Russland ist ein wichtiger Akteur am Londoner Finanzmarkt. Sanktionen gegen Russland könnten negative Auswirkungen auf den Londoner Markt haben. Und obschon Russland über seinen eigenen Börsenplatz verfügt, gibt es eine ganze Reihe russischer Unternehmen, die in London gelistet sind. In New York sind keine russischen Firmen gelistet.

Europäische, britische und US-amerikanische Banken halten beträchtliche Mengen an russischen Schulden. Die von den westlichen Banken gehaltenen russischen Kredite werden auf über USD 400 Milliarden veranschlagt. In Europa führen französische, italienische und deutsche Banken die Liste der größten Kreditgeber an. US-Banken könnten in Russland Kreditrisiken von bis zu USD 125 Milliarden haben. Und Russland selbst hält ebenfalls USD 138 Milliarden an US-Staatsanleihen (Stand 2013). Das ist ein drastischer Rückgang ihrer Bestände, da sich diese Zahl in 2012 noch auf USD 161 Milliarden belief.

Im Worst-Case-Szenario könnte Russland seine Schulden für nichtig erklären und seine US-Staatsanleihen auf den Markt werfen. Russland könnte darüber hinaus die Verwendung des US-Dollars als Reservewährung aussetzen, was zu einem Zusammenbruch des US-Dollars führen könnte. China ist die führende Nation, was die Forderung anbelangt, der Rolle des US-Dollars als Weltreservewährung ein Ende zu bereiten, und hat bereits vorgeschlagen, sich im bilateralen Handel vom US-Dollar zu distanzieren. Russland und China wickeln ihren bilateralen Handel bereits in Rubel und Yuan ab.

All diese Aspekte erinnern natürlich an das Schreckgespenst der russischen Staatspleite von 1998, die das Finanzsystem fast zum Einsturz brachte. Damals fiel der US-Aktienmarkt aber nur um 22%. Es hätte auch schlimmer kommen können, wäre die US-Notenbank nicht eingesprungen. Sie hatte sich mit riesigen Geldinjektionen gegen den Markteinbruch gestemmt.

Während dieser Phase kam es auch zum Zusammenbruch von Long Term Capital Management (LTCM), der das Weltfinanzsystems ebenfalls fast zum Einsturz brachte. Heute sind die Fähigkeiten der US-Notenbank, Marktinterventionen durchzuführen, erheblich eingeschränkt, da sie seit dem Finanzzusammenbruch von 2008 bereits quantitative Lockerungsmaßnahmen durchführt. Eine Staatspleite Russlands könnte rasch auf andere Märkte überspringen und einen Finanzzusammenbruch auslösen, der weit schlimmer wäre als der des Jahres 2008.

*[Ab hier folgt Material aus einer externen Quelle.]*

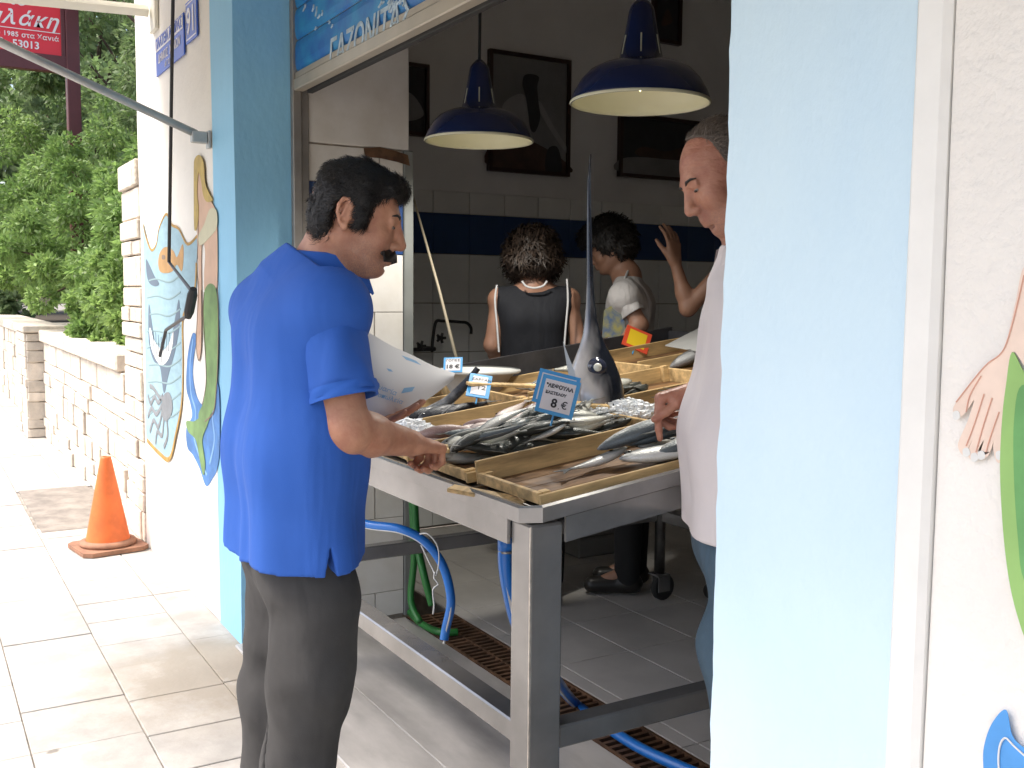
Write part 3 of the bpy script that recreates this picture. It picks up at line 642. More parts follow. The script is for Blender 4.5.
cut('body', [(146, 60), (158, 70), (160, 120), (170, 128), (182, 150), (186, 200), (186, 300), (180, 320), (160, 325), (158, 290), (160, 240), (155, 215), (152, 250), (153, 380), (152, 440), (147, 470), (142, 440), (143, 360), (146, 280), (143, 210), (146, 150), (142, 90)], 1, MSK, me_)
cut('sleeve', [(170, 148), (184, 150), (185, 185), (172, 205), (150, 225), (146, 205), (158, 180)], 2, pbr('mural_cream', (.55, .52, .36), .7, var=.1), me_)
cut('tail', [(160, 318), (172, 306), (184, 322), (187, 380), (187, 460), (183, 530), (178, 575), (158, 600), (150, 615), (146, 585), (156, 560), (162, 520), (160, 460), (156, 400), (156, 350)], 2, MGR, me_)
cut('tail_fin', [(152, 590), (136, 600), (120, 600), (124, 622), (140, 640), (148, 680), (156, 715), (160, 690), (154, 640), (164, 610), (170, 585)], 2.5, MGR, me_)
cut('hair', [(136, 60), (138, 40), (148, 32), (157, 50), (160, 90), (168, 112), (176, 128), (164, 132), (156, 118), (152, 90), (146, 70), (143, 110), (146, 150), (143, 185), (137, 190), (136, 130)], 3, MYE, me_)
line('outline', [(187, 300), (188, 400), (187, 470), (184, 530), (178, 580), (160, 600)], 2, MOUT, me_, .004)
line('outline', [(158, 325), (156, 370), (161, 460), (162, 520), (154, 565)], 2.3, MOUT, me_, .003)
line('outline', [(143, 60), (142, 110), (146, 190), (143, 260), (146, 330), (141, 430), (146, 470), (152, 440), (152, 320)], 1, MOUT, me_, .003)
rm = thing('right_mermaid_mural', 'large painted cut-out mermaid hip, hand and green tail on the right-hand wall', 'mural', (-.65, 0, 1.1))
rm.name = 'mermaid_mural.001'; WL[rm.name] = np.array((-.65, 0, 1.1))
PS = pbr('mural_pale_skin', (.78, .62, .52), .7, var=.08, vscale=20); PSL = pbr('mural_skin_line', (.62, .34, .26), .7)
kw = dict(scale=1, off=(0, 0))
cut('hand', [(1060, 230), (1026, 262), (1016, 300), (1008, 335), (1000, 354), (984, 368), (966, 390), (955, 404), (953, 412), (958, 418), (966, 412), (974, 400), (968, 420), (960, 438), (958, 447), (964, 455), (972, 440), (968, 452), (970, 459), (977, 459), (984, 440), (978, 452), (983, 459), (990, 452), (996, 432), (993, 446), (997, 462), (1003, 455), (1006, 400), (1012, 352), (1030, 372), (1060, 380)], 0, PS, rm, smooth=4, **kw)
for pts in ([(1024, 275), (1012, 325), (1002, 352), (984, 367), (956, 402)], [(984, 394), (974, 425), (966, 446)], [(992, 398), (982, 430), (976, 452)], [(999, 412), (990, 438), (986, 452)], [(981, 376), (970, 395), (966, 412)]):
    line('finger_line', pts, 0, PSL, rm, .0008, **kw)
for (x, y) in ((966, 452), (974, 457), (981, 455), (999, 455), (956, 415)):
    cut('nail', [(x-3, y-3), (x+2, y-4), (x+4, y+2), (x, y+5), (x-3, y+3)], .6, MWH, rm, smooth=3, **kw)
cut('tail', [(1012, 352), (1006, 385), (1002, 420), (1000, 470), (1003, 530), (1009, 580), (1018, 618), (1030, 648), (1060, 690), (1110, 700), (1110, 380), (1040, 385), (1024, 372)], 1, pbr('mural_leaf_green', (.28, .48, .15), .7, var=.1, vscale=8), rm, **kw)
cut('tail_shade', [(1022, 385), (1014, 420), (1014, 480), (1018, 540), (1024, 580), (1050, 620), (1110, 660), (1110, 420), (1050, 400)], 1.6, pbr('mural_mid_green', (.14, .36, .12), .7, var=.2, vscale=8), rm, **kw)
cut('tail_fin', [(1006, 710), (994, 720), (986, 738), (983, 760), (988, 800), (1010, 840), (1110, 860), (1110, 790), (1060, 775), (1024, 748), (1012, 735)], 1, pbr('mural_strong_blue', (.08, .30, .68), .7, var=.15, vscale=9), rm, **kw)
line('fin_line', [(1012, 800), (1000, 775), (999, 750), (1005, 738), (1016, 748), (1040, 768), (1080, 790)], 1.5, MWH, rm, .0012, **kw)

# ---------------------------------------------------------------- stone walls, quoin pier
def stones(m, x0, x1, yf, z0, z1, seed, rows=None, dy=.02, axis='x', sgn=-1):
    g = random.Random(seed); z = z0
    while z < z1-.02:
        h = min(g.choice([.085, .11, .14, .17]), z1-z)
        if z1-(z+h) < .05: h = z1-z
        x = x0
        while x < x1-.01:
            w = min(g.uniform(.14, .46), x1-x)
            if x1-(x+w) < .08: w = x1-x
            p = g.uniform(.0, dy); j = .004
            if axis == 'x': m.box(x+j, x+w-j, *sorted((yf+sgn*p, yf+.1*-sgn)), z+j, z+h-j, .006)
            else: m.box(*sorted((yf+sgn*p, yf+.1*-sgn)), x+j, x+w-j, z+j, z+h-j, .006)
            x += w
        z += h
qp = thing('stone_pier', 'tall pale stone pier ending the white wall beside the low garden wall', 'pier', (-5.95, 0, 0))
m = MB(); m.box(-6.19, -5.70, .02, .40, 0, 2.06); mk('core', m.vf, MORTAR, qp)
m = MB(); stones(m, -6.2, -5.692, .0, 0, 2.08, 11, dy=.02); stones(m, -.0, .4, -6.2, 0, 2.08, 12, dy=.02, axis='y'); mk('stonework', m.vf, STONE, qp)
lw = thing('garden_wall', 'low pale stone wall with flat capping, hedge plants leaning over it', 'wall', (-9, 0, 0))
m = MB(); m.box(-26, -6.21, .02, .30, 0, .895); mk('core', m.vf, MORTAR, lw)
m = MB(); stones(m, -10.35, -6.22, .0, 0, .9, 21, dy=.025); stones(m, -26, -11.2, .0, 0, .9, 22, dy=.025); mk('stonework', m.vf, STONE, lw)
m = MB(); x = -26
while x < -6.3:
    w = rg.uniform(.45, .7); w = min(w, -6.22-x); m.box(x+.004, x+w-.004, -.045, .34, .903, 1.01, .012); x += w
mk('capping', m.vf, STONE, lw)
gp = thing('gate_pier', 'square stone pier standing out from the far part of the garden wall', 'pier', (-10.8, 0, 0))
m = MB(); m.box(-11.15, -10.37, -.13, .38, 0, .97); mk('core', m.vf, MORTAR, gp)
m = MB(); stones(m, -11.17, -10.35, -.15, 0, .98, 31, dy=.02); stones(m, -.15, .4, -10.35, 0, .98, 32, dy=.02, axis='y', sgn=1); mk('stonework', m.vf, STONE, gp)
m = MB(); m.box(-11.22, -10.30, -.18, .44, .985, 1.05, .01); mk('capping', m.vf, STONE, gp)
m = MB(); m.box(-26, -6.21, .345, 8, 0, .90); mk('raised_garden_soil', m.vf, pbr('soil', (.05, .035, .02), .95, var=.4, vscale=5), kind='structure')

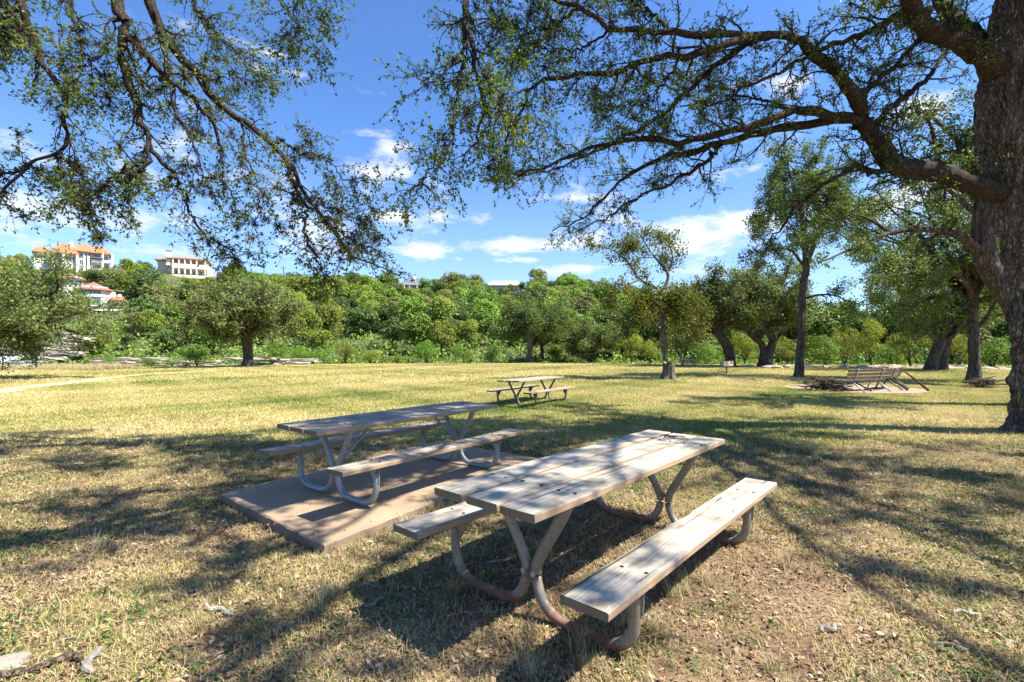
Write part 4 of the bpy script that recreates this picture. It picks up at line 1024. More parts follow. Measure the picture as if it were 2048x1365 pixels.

Die EU, Großbritannien und die USA haben alle Gesetze verabschiedet, nach denen es im Falle eines Bankenzusammenbruchs zunächst einmal zu Bail-ins kommt, anstatt zu Bail-outs. Somit würden im Falle einer Bankenkrise zunächst einmal die Einleger, also die Bankkunden, und die Anleihehalter der Banken das Risiko tragen und nicht der Steuerzahler.

Der Wirtschaftszusammenbruch der Ukraine ist ein Problem. Aber selbst im schlimmsten Fall wäre er aller Vorausschau nach noch kontrollierbar, obwohl er aufgrund der Tatsache, dass sich die EU und die USA von dem Finanzzusammenbruch von 2008 bis heute nicht erholt haben, immer noch ein massives Problem wäre. Sanktionen gegen Russland, die zu wirtschaftlichen Vergeltungsmaßnahmen der Russen führen würden, könnten jedoch zu einer weit schlimmeren Finanzkrise führen als der des Jahres 2008. Russland ist nicht die Ukraine. Russland ist die achtgrößte Wirtschaft des Planeten und ein bedeutender Akteur im Weltmarkt.

Sanktionen gegen Russland wären ein gefährliches Spiel mit wohlmöglich verheerenden Auswirkungen. Aus diesem Grund sind Sanktionen auch nicht wahrscheinlich, obwohl zurzeit damit gedroht wird. Russland wäre der Verlierer und der Westen wäre auch der Verlierer – und eine russische Staatspleite könnte zu einer weltweiten Ansteckung und einem Zusammenbruch des Weltfinanzsystems führen. Und obschon Sanktionen überhaupt keinen Sinn machen, beschleicht einen doch ein beklemmendes Gefühl, während die Weltmächte hier mit dem Feuer spielen.